__Work to do__: Count the lines below that contain the word "wide", and give only that number.

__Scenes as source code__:
━━━━━━━━━━
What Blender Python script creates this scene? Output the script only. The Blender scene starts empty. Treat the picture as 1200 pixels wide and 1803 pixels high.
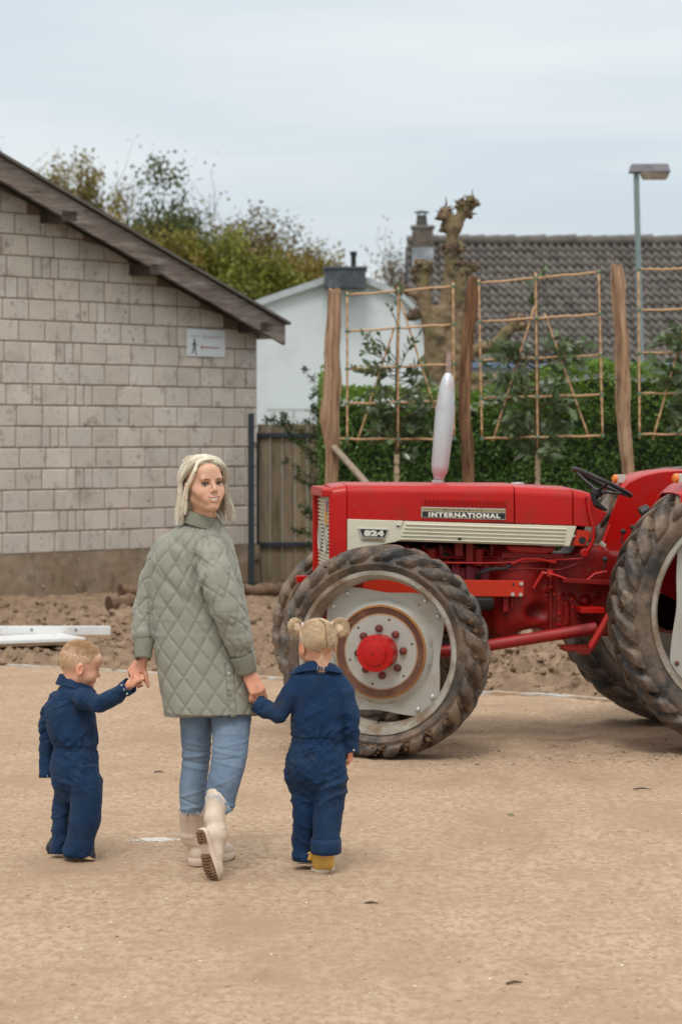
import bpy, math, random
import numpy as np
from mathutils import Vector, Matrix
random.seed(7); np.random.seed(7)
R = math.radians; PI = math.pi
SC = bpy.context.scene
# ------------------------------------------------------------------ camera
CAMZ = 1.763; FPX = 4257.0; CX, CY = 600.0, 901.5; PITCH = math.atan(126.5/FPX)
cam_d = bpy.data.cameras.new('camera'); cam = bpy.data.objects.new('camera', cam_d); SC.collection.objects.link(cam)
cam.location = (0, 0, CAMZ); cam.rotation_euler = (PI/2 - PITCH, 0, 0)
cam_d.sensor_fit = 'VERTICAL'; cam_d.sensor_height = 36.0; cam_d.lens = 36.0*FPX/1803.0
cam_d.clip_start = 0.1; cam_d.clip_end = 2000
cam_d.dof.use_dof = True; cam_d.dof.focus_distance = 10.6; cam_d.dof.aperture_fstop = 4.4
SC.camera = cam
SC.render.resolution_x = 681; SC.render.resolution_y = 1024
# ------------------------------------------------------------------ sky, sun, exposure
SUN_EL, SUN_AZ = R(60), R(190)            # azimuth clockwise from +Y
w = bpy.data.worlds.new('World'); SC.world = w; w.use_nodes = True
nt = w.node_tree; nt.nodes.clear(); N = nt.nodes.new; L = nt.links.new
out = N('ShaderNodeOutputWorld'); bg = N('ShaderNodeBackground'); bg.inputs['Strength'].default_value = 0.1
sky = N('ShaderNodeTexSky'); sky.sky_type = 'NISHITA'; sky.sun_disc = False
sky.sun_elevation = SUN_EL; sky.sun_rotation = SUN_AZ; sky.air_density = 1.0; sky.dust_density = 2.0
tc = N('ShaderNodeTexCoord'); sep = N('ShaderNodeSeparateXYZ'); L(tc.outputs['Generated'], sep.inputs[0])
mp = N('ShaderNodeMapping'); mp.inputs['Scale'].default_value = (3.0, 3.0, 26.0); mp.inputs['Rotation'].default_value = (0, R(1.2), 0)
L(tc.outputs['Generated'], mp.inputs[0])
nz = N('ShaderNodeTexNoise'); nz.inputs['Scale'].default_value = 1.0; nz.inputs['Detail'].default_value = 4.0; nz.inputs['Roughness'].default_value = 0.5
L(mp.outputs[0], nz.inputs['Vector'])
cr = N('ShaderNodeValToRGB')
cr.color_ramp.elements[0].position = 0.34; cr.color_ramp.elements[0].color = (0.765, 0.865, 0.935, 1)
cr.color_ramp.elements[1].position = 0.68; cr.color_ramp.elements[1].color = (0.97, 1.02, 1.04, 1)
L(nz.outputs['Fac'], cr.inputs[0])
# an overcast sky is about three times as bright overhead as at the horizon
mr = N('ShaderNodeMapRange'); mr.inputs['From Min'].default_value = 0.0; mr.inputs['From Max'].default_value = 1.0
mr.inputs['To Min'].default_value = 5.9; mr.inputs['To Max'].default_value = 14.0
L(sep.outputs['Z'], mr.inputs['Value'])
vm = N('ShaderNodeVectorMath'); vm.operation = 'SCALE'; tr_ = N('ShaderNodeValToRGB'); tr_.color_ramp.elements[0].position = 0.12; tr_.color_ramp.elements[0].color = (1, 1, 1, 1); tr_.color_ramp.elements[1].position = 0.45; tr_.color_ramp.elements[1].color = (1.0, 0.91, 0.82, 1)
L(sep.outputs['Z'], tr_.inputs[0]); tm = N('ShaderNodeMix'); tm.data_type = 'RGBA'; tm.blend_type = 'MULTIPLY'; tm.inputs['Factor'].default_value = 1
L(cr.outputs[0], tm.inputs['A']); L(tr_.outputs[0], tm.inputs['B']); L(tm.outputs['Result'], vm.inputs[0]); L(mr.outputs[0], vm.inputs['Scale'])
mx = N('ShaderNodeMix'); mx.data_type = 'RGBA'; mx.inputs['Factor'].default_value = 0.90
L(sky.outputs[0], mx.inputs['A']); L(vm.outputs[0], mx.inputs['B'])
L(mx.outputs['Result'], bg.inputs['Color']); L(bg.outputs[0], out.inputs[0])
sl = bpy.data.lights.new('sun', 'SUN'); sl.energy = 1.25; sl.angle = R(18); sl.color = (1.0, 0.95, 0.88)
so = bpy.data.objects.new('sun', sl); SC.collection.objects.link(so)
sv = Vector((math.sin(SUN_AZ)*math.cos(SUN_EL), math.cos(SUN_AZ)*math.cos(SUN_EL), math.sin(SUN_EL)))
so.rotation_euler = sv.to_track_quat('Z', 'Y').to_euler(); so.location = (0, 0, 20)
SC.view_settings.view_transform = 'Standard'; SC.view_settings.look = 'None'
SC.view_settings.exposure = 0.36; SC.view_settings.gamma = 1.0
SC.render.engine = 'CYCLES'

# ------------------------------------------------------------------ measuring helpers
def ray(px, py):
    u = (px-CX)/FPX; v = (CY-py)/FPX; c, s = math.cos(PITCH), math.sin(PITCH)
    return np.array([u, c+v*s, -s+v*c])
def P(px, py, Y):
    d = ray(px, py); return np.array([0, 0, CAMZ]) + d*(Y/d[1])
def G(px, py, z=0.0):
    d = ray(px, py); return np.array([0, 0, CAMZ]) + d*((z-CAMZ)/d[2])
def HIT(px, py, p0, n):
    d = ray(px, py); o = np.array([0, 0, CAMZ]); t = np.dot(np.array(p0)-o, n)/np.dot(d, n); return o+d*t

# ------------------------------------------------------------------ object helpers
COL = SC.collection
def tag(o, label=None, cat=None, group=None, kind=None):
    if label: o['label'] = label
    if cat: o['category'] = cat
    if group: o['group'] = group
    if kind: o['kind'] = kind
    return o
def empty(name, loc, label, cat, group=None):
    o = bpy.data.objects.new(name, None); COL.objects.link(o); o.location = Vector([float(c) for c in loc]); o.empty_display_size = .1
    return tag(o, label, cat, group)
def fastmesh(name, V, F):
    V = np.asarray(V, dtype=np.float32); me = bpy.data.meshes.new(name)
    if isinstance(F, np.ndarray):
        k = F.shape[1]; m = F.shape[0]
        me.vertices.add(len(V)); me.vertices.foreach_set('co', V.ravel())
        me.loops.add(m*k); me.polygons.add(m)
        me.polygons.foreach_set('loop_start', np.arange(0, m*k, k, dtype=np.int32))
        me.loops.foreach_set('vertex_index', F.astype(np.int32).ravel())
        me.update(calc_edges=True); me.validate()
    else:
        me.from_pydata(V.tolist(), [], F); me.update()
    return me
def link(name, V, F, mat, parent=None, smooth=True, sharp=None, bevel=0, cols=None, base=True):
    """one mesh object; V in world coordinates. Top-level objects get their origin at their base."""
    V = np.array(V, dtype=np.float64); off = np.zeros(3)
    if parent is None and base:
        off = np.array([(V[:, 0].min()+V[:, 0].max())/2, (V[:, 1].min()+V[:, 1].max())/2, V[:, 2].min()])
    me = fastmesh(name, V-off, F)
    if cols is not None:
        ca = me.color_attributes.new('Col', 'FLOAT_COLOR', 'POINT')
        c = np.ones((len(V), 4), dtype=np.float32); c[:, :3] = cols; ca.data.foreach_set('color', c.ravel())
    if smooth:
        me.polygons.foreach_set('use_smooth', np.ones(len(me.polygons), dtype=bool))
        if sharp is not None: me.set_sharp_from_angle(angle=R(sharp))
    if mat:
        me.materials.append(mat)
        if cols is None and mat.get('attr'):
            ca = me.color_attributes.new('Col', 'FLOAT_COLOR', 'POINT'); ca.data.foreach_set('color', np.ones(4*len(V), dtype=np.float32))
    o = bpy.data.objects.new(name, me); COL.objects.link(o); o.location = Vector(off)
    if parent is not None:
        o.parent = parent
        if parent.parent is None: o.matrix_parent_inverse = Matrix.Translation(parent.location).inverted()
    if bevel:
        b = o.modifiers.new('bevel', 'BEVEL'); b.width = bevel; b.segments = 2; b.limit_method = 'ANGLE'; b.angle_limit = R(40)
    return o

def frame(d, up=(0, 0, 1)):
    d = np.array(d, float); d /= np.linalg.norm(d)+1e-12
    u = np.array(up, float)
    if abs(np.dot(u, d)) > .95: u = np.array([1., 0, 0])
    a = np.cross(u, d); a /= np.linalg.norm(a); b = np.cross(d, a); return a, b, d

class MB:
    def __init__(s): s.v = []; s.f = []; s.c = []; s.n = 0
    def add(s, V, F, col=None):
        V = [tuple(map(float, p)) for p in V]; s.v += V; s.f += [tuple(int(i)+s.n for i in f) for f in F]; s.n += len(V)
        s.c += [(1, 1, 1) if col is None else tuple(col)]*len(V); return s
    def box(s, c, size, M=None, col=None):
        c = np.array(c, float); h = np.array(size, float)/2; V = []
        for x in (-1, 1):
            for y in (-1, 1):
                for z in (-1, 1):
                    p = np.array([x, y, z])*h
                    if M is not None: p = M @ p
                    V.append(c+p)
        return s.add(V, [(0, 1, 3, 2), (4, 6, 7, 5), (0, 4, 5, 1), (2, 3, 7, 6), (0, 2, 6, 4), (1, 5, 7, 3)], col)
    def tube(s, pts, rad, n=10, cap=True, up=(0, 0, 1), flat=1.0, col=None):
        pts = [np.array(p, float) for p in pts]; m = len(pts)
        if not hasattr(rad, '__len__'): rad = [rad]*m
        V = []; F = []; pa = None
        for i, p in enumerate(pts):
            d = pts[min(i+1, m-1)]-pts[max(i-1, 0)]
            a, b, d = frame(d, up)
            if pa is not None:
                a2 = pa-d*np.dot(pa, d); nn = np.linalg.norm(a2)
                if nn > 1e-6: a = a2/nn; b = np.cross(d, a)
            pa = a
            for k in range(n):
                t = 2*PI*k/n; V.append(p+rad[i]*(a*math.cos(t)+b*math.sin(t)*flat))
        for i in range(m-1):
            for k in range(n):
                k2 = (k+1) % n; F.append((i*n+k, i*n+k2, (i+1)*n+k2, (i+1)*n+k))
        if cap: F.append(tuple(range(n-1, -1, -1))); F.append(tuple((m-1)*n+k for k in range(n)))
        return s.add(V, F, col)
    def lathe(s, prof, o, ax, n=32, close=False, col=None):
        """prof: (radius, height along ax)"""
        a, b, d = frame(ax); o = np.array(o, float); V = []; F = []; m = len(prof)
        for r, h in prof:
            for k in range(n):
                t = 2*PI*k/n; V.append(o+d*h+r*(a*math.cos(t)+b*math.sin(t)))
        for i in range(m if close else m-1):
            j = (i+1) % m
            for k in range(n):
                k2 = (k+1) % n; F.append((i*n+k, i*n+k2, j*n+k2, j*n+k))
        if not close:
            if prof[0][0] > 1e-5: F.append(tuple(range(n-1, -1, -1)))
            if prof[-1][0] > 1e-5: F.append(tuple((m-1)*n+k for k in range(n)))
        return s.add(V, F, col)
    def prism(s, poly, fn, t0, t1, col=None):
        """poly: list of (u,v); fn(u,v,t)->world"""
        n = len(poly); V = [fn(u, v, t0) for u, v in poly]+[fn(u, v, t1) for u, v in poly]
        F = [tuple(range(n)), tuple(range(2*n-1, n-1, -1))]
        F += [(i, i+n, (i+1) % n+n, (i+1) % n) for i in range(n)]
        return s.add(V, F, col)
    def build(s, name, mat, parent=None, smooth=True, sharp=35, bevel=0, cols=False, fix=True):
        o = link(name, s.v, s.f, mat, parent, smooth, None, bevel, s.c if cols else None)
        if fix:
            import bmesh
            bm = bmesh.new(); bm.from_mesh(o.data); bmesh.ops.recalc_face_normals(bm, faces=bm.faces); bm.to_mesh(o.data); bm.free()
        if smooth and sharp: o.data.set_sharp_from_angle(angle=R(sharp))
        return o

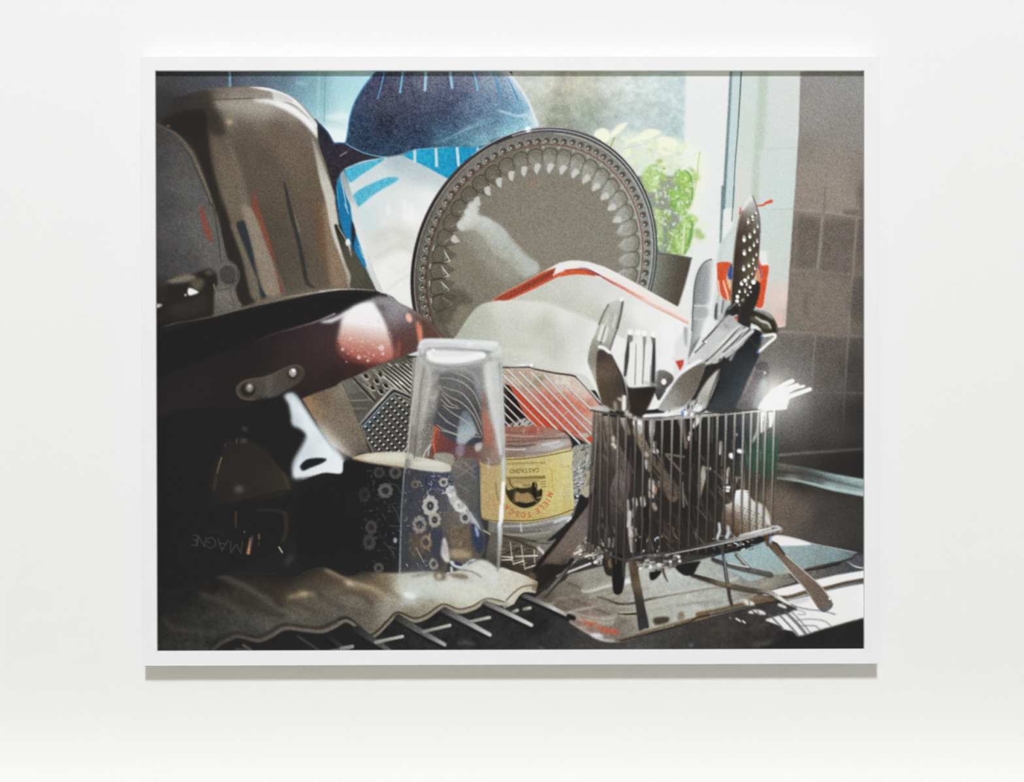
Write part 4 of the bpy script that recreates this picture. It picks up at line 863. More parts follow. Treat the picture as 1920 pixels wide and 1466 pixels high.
━━━━━━━━━━
__Reply to the task__: 2